Watching her take her last breath.
Experiencing heartache like never before and beyond anything I could have ever imagined.

Saying goodbye to 2 friends who left the island.

Saying goodbye a month later as another dear friend and mentor moved away. (thankful for Facebook)

Preparing my heart and our home for our fifth child (due in about 10 weeks.)
Being blessed beyond measure as we prepare for this unexpected gift from God.

Being spiritually stretched and broken.
Experiencing mountains, valleys and everything in between.

This year, I have felt defeated,
                           I have doubted,
                                    I have been stubborn,
                                                         I have failed...

but over and over , and over and over...

I've been reminded of God's sovereignty.
                                    His faithfulness.
                                    His goodness.
                                    His mercy
                             and His grace.


So a new page, a new chapter, a new beginning...

I now need this blog to help me move on. 

To help me to stop and appreciate the little things
 I have overlooked in the whirlwind of last year.

To help me pause and reflect on the work 
God is doing in my life and in my family. 

To give me evidence of the bright days 
on those days that the sun is hidden behind the clouds. 

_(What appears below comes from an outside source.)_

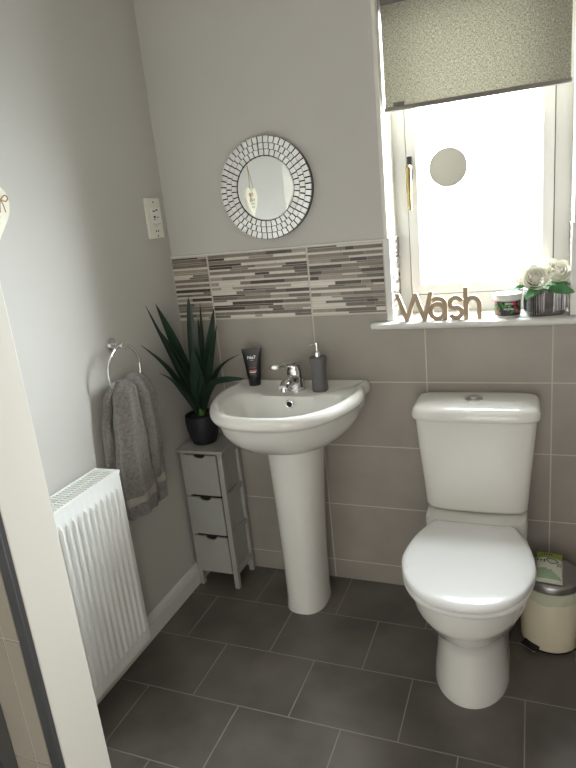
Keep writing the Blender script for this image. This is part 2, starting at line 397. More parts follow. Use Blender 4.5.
link('pane', bx((fx0+.066,fx1-.066,.160,.165,fz0+.085,fz1-.066)), PANE, win, smooth=False)
link('gasket', frame_ring(sx0-.004,sx1+.004,sz0-.004,sz1+.004,.006,FR0-.002,FR0+.001,0), mat('grey_gasket', srgb(110,108,102), .7), win, smooth=False)
# sill with rounded nose
bm = bmesh.new(); s0, s1 = XL-.064, RX-.002
prof = [(0.0,1.029),(-.026,1.029),(-.034,1.033),(-.037,1.0405),(-.034,1.048),(-.026,1.0525),(0.0,1.0525)]
V = loft(bm, [[(x,y,z) for y,z in prof] for x in (s0, s1)])
box(bm, XL+.001, XR-.001, -.0, .158, 1.029, 1.0525)
link('window_sill', bm, GLOSSWHITE, win, bevel=.001)
# espagnolette handle
hb = bmesh.new(); hx = .905
box(hb, hx-.009, hx+.009, .139, .146, 1.515, 1.590)
link('handle_plate', hb, BLACK, win, bevel=.003)
hb = bmesh.new()
tube(hb, spline([(hx,.142,1.553),(hx,.120,1.553),(hx+.001,.110,1.545),(hx+.001,.108,1.50),(hx,.112,1.44),(hx,.116,1.415)],6), [.010]*13+[.009]*8+[.007]*10, n=10, ry=[.010]*13+[.007]*8+[.005]*10)
link('handle', hb, BRASS, win)

# roller blind
BY, BXL, BXR = .048, XL+.006, XR-.014
bl = thing('roller_blind', (1.126,BY,2.03), 'grey woven roller blind pulled down over the upper window', 'blind')
bm = bmesh.new(); nx = 24
for j in range(2):
    pass
loft(bm, [[(BXL+.004,BY-.0004,1.738),(BXR-.004,BY-.0004,1.738),(BXR-.004,BY+.0004,1.738),(BXL+.004,BY+.0004,1.738)],[(BXL+.004,BY-.0004,2.03),(BXR-.004,BY-.0004,2.03),(BXR-.004,BY+.0004,2.03),(BXL+.004,BY+.0004,2.03)]])
link('fabric', bm, BLIND, bl, smooth=False)
bm = bmesh.new(); disc(bm, (BXL+.004,BY+.012,2.042), .018, BXR-BXL-.008, 'x'); link('roller_tube', bm, mat('grey_roller', srgb(110,106,100), .5), bl)
link('bottom_bar', bx((BXL,BXR,BY-.006,BY+.006,1.724,1.738)), mat('grey_bottom_bar', srgb(120,114,108), .45), bl, bevel=.003)
link('pull_tab', bx((BXL+.03,BXL+.065,BY-.0022,BY-.0008,1.738,1.750)), mat('dark_tab', srgb(92,90,84), .6), bl, smooth=False)
for x in (BXL-.004, BXR): link('bracket', bx((x,x+.004,BY-.015,BY+.03,2.015,2.075)), STEEL, bl, bevel=.001)
bm = bmesh.new()
for yy in (BY-.012, BY+.012):
    z = 1.10
    while z < 2.04:
        bmesh.ops.create_icosphere(bm, subdivisions=1, radius=.0023, matrix=Matrix.Translation((BXR+.0085,yy,z))); z += .006
for k in range(1, 7):
    a = pi*k/7; bmesh.ops.create_icosphere(bm, subdivisions=1, radius=.0023, matrix=Matrix.Translation((BXR+.0085,BY-.012*cos(a),1.10-.012*sin(a))))
link('bead_chain', bm, CHROME, bl)

# suction mirror on the pane; flat grey stands in for the reflected room
bm = bmesh.new(); disc(bm, (1.031,.1515,1.540), .064, -.006, 'y', 48, r2=.062)
dd = thing('round_mirror_disc', (1.031,.155,1.540), 'round mirror disc stuck on the window pane, its reflection painted as plain grey', 'disc')
link('disc', bm, DISC, dd)
bm = bmesh.new(); disc(bm, (1.031,.1598,1.540), .022, -.0083, 'y', 24, r2=.012); link('suction_cup', bm, BLACK, dd)

# ================================================================ MIRROR
mc = Vector((.431,0,1.537)); MR = .172
mi_ = thing('wall_mirror', (mc.x,PY,mc.z), 'round wall mirror edged with three rings of small mirror tiles', 'mirror')
bm = bmesh.new(); disc(bm, (mc.x,PY-.0005,mc.z), MR, -.020, 'y', 96, r2=MR); link('backing', bm, BLACKG, mi_)
bm = bmesh.new(); disc(bm, (mc.x,-.0126,mc.z), .107, -.0035, 'y', 96, r2=.1035); link('mirror_glass', bm, MIRROR, mi_)
bm = bmesh.new(); rnd = random.Random(5)
for ri, (ra, rb, n) in enumerate(((.1095,.1285,38),(.1297,.1487,44),(.1499,.171,50))):
    for k in range(n):
        a0 = 2*pi*(k+.5*(ri % 2))/n; a1 = a0+2*pi/n; gp = .0015/ra; a0 += gp; a1 -= gp
        tx, tz = rnd.uniform(-.04,.04), rnd.uniform(-.04,.04)
        P = [(ra,a0),(rb,a0),(rb,(a0+a1)/2),(rb,a1),(ra,a1),(ra,(a0+a1)/2)]
        am, rm = (a0+a1)/2, (ra+rb)/2
        f0 = []; f1 = []; f2 = []
        for r, a in P:
            x, z = r*cos(a), r*sin(a); d = tx*(x-rm*cos(am))+tz*(z-rm*sin(am))
            f0.append((mc.x+x, -.0126, mc.z+z)); f1.append((mc.x+x, -.0155+d, mc.z+z))
            xi = x+(rm*cos(am)-x)*.14; zi = z+(rm*sin(am)-z)*.14
            f2.append((mc.x+xi, -.0172+d, mc.z+zi))
        loft(bm, [f0, f1, f2])
link('mirror_tiles', bm, MIRT, mi_, smooth=False)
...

This will be a bittersweet year. 
The first with our new little one...
The first without my mom... 

....by Gods grace I will get through it and prayerfully, 
                                                             this time next year, 
                                                                              as I look back, 
                                                                                           there will be evidences of 
                                                                                                                             our
                                                                                                                             new
                                                                                                                             normal.